It's possible, since we were both political science students in the early 1980s at the University of Minnesota, that Governor Tim Pawlenty and I were enrolled in some of the same poli sci classes at the U of M. We certainly would have studied with some of the same professors. Governor Pawlenty's inability to negotiate with a Democratic legislature, combined with his recent response to a judge who ruled against one of his budget unallotments, has me wondering if T-Paw might have missed the lecture on checks and balances between the executive, judicial and legislative branches of government.
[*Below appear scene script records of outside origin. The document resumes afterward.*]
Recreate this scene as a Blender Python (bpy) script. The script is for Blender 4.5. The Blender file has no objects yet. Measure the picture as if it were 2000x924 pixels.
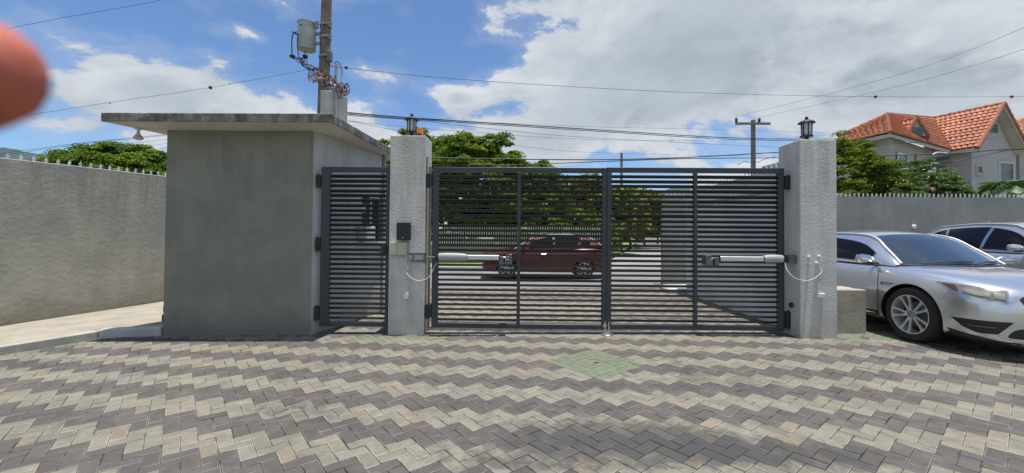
import bpy, bmesh, math, random
import numpy as np
from mathutils import Vector, Matrix, Euler
from mathutils.bvhtree import BVHTree
random.seed(7); rng = np.random.default_rng(7)
S = bpy.context.scene
C = S.collection
R = math.radians

# ------------------------------------------------------------------ camera
FPX, YAW, PITCH, ROLL, CY = 807.948, .0173325, .0168078, .0082073, 446.769
EYE = Vector((0, 0, 1.45))
cyw, syw, cp, sp_ = math.cos(YAW), math.sin(YAW), math.cos(PITCH), math.sin(PITCH)
fw = Vector((-syw*cp, cyw*cp, sp_)); rt = Vector((cyw, syw, 0)); up = rt.cross(fw)
cr, sr = math.cos(ROLL), math.sin(ROLL)
CR = cr*rt + sr*up; CU = -sr*rt + cr*up
cam_d = bpy.data.cameras.new('camera'); cam = bpy.data.objects.new('camera', cam_d); C.objects.link(cam)
m = Matrix((CR, CU, -fw)).transposed().to_4x4(); m.translation = EYE
cam.matrix_world = m
cam_d.sensor_width = 36; cam_d.lens = 36*FPX/2000
cam_d.shift_y = -(462-CY)/2000
cam_d.clip_start = .005; cam_d.clip_end = 6000
cam_d.dof.use_dof = True; cam_d.dof.focus_distance = 7.5; cam_d.dof.aperture_fstop = cam_d.lens/2.0
S.camera = cam
S.view_settings.view_transform = 'Standard'; S.view_settings.look = 'None'
S.view_settings.exposure = 0.34; S.view_settings.gamma = 1

def ray(u, v):
    return CR*((u-1000)/FPX) - CU*((v-CY)/FPX) + fw
def at(u, v, Y):                      # the point of the place seen at (u, v) at depth Y
    d = ray(u, v); return EYE + d*(Y/d.y)
def atz(u, v, z):
    d = ray(u, v); return EYE + d*((z-1.45)/d.z)

# ------------------------------------------------------------------ sun and sky
SUN = Vector((.085, -.036, 1)).normalized()
sd = bpy.data.lights.new('sun', 'SUN'); sun = bpy.data.objects.new('sun', sd); C.objects.link(sun)
sd.energy = 4.9; sd.angle = R(.53); sd.color = (1, .965, .9)
sun.rotation_euler = SUN.to_track_quat('Z', 'Y').to_euler()
W = bpy.data.worlds.new('World'); S.world = W; W.use_nodes = True
nt = W.node_tree; nt.nodes.clear()

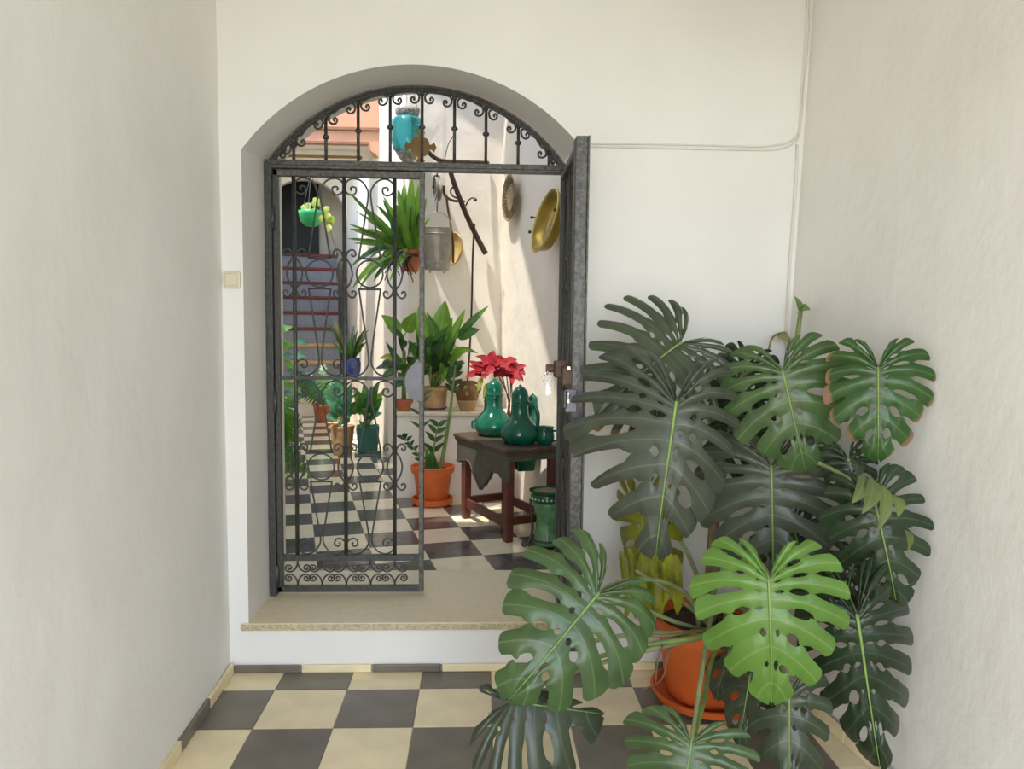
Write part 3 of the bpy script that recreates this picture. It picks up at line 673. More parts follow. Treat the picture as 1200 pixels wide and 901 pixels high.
LV = [
 # junction, apex, material, kwargs, height on the stem
 ((797,402,-.46),(700,474,-.58),'lf_dark',dict(width=1.3,lobes=10,slit=.40,gap=.13,droop=.25,fold=.25,roll=-18,seed=1,tipc=.05,asym=(1.1,1.0)),.95),
 ((792,474,-.70),(764,665,-.74),'lf_grey',dict(width=1.0,lobes=11,slit=.42,gap=.15,hs_=1.4,droop=.15,fold=.7,roll=-6,seed=2,tipc=.16,asym=(1.4,.72)),.9),
 ((917,436,-.68),(947,558,-.74),'lf_mid',dict(width=1.2,lobes=9,slit=.6,gap=.09,droop=.2,fold=.3,roll=4,seed=3),1.05),
 ((1029,432,-.86),(1030,545,-.88),'lf_green',dict(width=.98,lobes=9,slit=.62,gap=.10,droop=.1,fold=.2,roll=6,seed=4),1.1),
 ((904,548,-.60),(907,700,-.66),'lf_grey',dict(width=1.16,lobes=11,slit=.64,gap=.07,droop=.15,fold=.3,roll=0,seed=5,tipc=.05),.85),
 ((901,681,-1.0),(906,838,-1.06),'lf_brt',dict(width=1.08,lobes=9,slit=.6,gap=.09,droop=.15,fold=.3,roll=3,seed=6,tipc=.1),.45),
 ((700,697,-.84),(594,826,-1.0),'lf_mid',dict(width=1.08,lobes=9,slit=.6,gap=.10,droop=.15,fold=.3,roll=4,seed=17,tipc=.12,asym=(1.05,.95)),.4),
 ((600,822,-.90),(716,838,-.86),'lf_dark',dict(width=1.5,lobes=8,slit=.35,gap=.10,droop=.1,fold=.25,roll=0,seed=8,tipc=.12,asym=(1.2,.2)),None),
 ((810,872,-1.14),(792,985,-1.22),'lf_mid',dict(width=1.5,lobes=8,slit=.5,gap=.11,droop=.1,fold=.3,roll=0,seed=9),.35),
 ((925,818,-.92),(925,945,-1.0),'lf_dark',dict(width=.8,lobes=7,slit=.5,gap=.11,droop=.1,fold=.5,roll=0,seed=10,tipc=.1),.4),
 ((1004,722,-1.0),(1034,912,-1.04),'lf_deep',dict(width=.66,lobes=11,slit=.55,gap=.10,droop=.05,fold=.6,roll=8,seed=11,tipc=.14),.6),
 ((1026,592,-.95),(1056,722,-.98),'lf_deep',dict(width=.86,lobes=9,slit=.5,gap=.12,droop=.1,fold=.5,roll=8,seed=12,tipc=.12),.9),
 ((872,432,-.34),(838,520,-.36),'lf_deep',dict(width=.9,lobes=8,slit=.55,gap=.10,droop=.3,fold=.5,roll=-10,seed=13),1.0),
 ((860,480,-.34),(832,585,-.36),'lf_deep',dict(width=.8,lobes=10,slit=.4,gap=.16,droop=.2,fold=.5,roll=-20,seed=14),.9),
 ((760,462,-.50),(692,492,-.54),'lf_brn',dict(width=.85,lobes=8,slit=.45,gap=.14,droop=.3,fold=.5,roll=-15,seed=15,tipc=.2),.9),
 ((995,540,-.74),(1010,612,-.78),'lf_deep',dict(width=.85,lobes=9,slit=.5,gap=.11,droop=.2,fold=.4,roll=10,seed=16),1.0),
 ((858,752,-.50),(836,822,-.56),'lf_dark',dict(width=.75,lobes=6,slit=.7,gap=.07,droop=.2,fold=.6,roll=-10,seed=18),.4),
 ((1000,660,-.74),(985,730,-.78),'lf_deep',dict(width=.9,lobes=8,slit=.5,gap=.10,droop=.2,fold=.4,roll=0,seed=19),.7),
 ((752,606,-.34),(768,735,-.34),'lf_yel',dict(width=.6,lobes=9,slit=.3,gap=.08,droop=.1,fold=.9,roll=-10,seed=20,tipc=.3),.5),
 ((880,790,-.80),(862,880,-.86),'lf_dark',dict(width=.7,lobes=7,slit=.6,gap=.09,droop=.2,fold=.5,roll=-10,seed=22),None),
 ((930,620,-.52),(960,720,-.56),'lf_deep',dict(width=.9,lobes=9,slit=.5,gap=.10,droop=.2,fold=.4,roll=10,seed=23),None),
]
for j, a, m_, kw, sz in LV:
    st_ = None if sz is None else SZ(sz) if sz > .5 else PC+V((random.Random(j[0]).uniform(-.07,.07), random.Random(j[1]).uniform(-.06,.06), .31))
    monstera(mo, j, a, m_, stem=st_, **kw)
# petiole of the low left leaves, young shoot, stray roots
def stalk(pts, r0, r1, m, name='petiole', root=None):
    return MB().tube(smooth_path([P(*p) for p in pts], 6), lambda t: r0+(r1-r0)*t, 7).build(name, M[m], root or mo, smooth=True)
stalk([(745,668,-.40),(780,690,-.36),(812,715,-.32),(835,738,-.28)], .007, .009, 'stemd')
stalk([(752,712,-.46),(790,728,-.40),(835,742,-.30)], .008, .010, 'stemd')
stalk([(690,752,-.42),(750,742,-.45),(800,742,-.45),(850,738,-.32)], .008, .012, 'stemd')
stalk([(700,770,-.44),(750,757,-.5),(810,748,-.5),(850,740,-.34)], .009, .013, 'stem')
stalk([(600,822,-.82),(640,800,-.72),(720,772,-.56),(800,752,-.48),(850,742,-.34)], .006, .011, 'stemd')
stalk([(814,860,-1.1),(826,815,-.8),(832,780,-.56),(845,745,-.40)], .008, .010, 'stem')
stalk([(768,800,-.52),(772,770,-.53),(782,752,-.51),(815,738,-.36)], .003, .004, 'stemb', 'aerial_root')
stalk([(752,808,-.48),(776,795,-.52),(786,760,-.51),(815,742,-.34)], .0025, .004, 'stemb', 'aerial_root')
stalk([(760,745,-.50),(790,744,-.50),(815,738,-.42),(840,735,-.3)], .004, .005, 'stemb', 'aerial_root')
stalk([(932,430,-.13),(934,400,-.13),(937,375,-.13),(939,362,-.13)], .012, .008, 'stem', 'young_shoot')
blade(mo, P(938,366,-.14), P(931,347,-.15), .03, 'lf_new', .3, .3, (0,-1,.3))
blade(mo, P(937,366,-.15), P(950,363,-.22), .05, 'lf_new', .3, .4, (0,-1,.3))
stalk([(900,415,-.1),(905,396,-.08),(916,390,-.07),(922,392,-.06),(925,402,-.06)], .004, .006, 'stemb', 'aerial_root')
blade(mo, P(910,393,-.07), P(927,398,-.08), .035, 'lf_dry', .2, .3, (0,-1,.3))
# olive folded lobes above the right leaf
for (b0, t0, wd) in (((1012,556),(998,590),.055),((1022,560),(1010,602),.06),((1034,568),(1028,622),.05),((1046,580),(1052,606),.05),((1000,538),(1004,560),.05),((1060,620),(1064,645),.03)):
    blade(mo, P(*b0,-.99), P(*t0,-1.05), wd, 'lf_olive' if b0[0] > 1005 else 'lf_deep', .3, .3, (.2,-1,.4), 'leaf_lobe')
ry = random.Random(31)
for k in range(15):
    x = 730+4.2*k+ry.uniform(-3,3); y = 640+ry.uniform(0,28)+.3*abs(k-9)
    blade(mo, P(x, y, -.33+ry.uniform(-.03,.02)), P(x+ry.uniform(-2,9), y+ry.uniform(50,80), -.33+ry.uniform(-.04,.02)), ry.uniform(.03,.045), 'lf_yel', .15, .5, (ry.uniform(-.5,.5),-1,.3), 'leaf_lobe', shape='strap', n=7)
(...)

We have reached this deficit debacle in Minnesota following last year's impasse in budget negotiations between the Governor and the Legislature and Governor Pawlenty's unilateral decision to cut the budget through unallotments – an executive authority few of us had ever heard of before. It wasn't just Democrats who found this steamrolling approach to problem-solving extreme. Former Republican Governor Arne Carlson was quoted as saying, "If you don't like negotiating with the Legislature, you really ought not be governor, because they are part of the solution." Perhaps the same could be said about Governor Pawlenty and the judicial branch: If you don't like decisions made by an independent judiciary, you really ought not be governor, because they, too, are part of the solution. In December, Ramsey County District Court Judge Kathleen Gearin ruled that the Governor's unallotment of a $5.3 million program that provided food to Minnesotans confronting serious illness "trod upon the constitutional powers of the Legislature." Her reinstatement of funding for the program could affect more than just this nutrition program – it could change the entire debate around Minnesota's budget deficit because it calls into question Pawlenty's use of executive authority. Instead of appreciating the unique role that our judiciary plays within our system of checks and balances of power, our Governor responded by saying that Judge Gearin "inserted herself into a political dispute." What, one wonders, was the judge to have done with the complaint that was filed by six people who depend on the nutrition program that was unalloted by the Governor? Ignore them? A little more than a year from now Tim Pawlenty's final term as Governor will expire. Before hitting the hustings again, this time for the 2012 presidential campaign, perhaps T-Paw can take a refresher course in separation of powers through the political science department at the U of M. While on campus, he might also consider enrolling in a humanities class. His executive style could benefit from less unallotments and more humanity.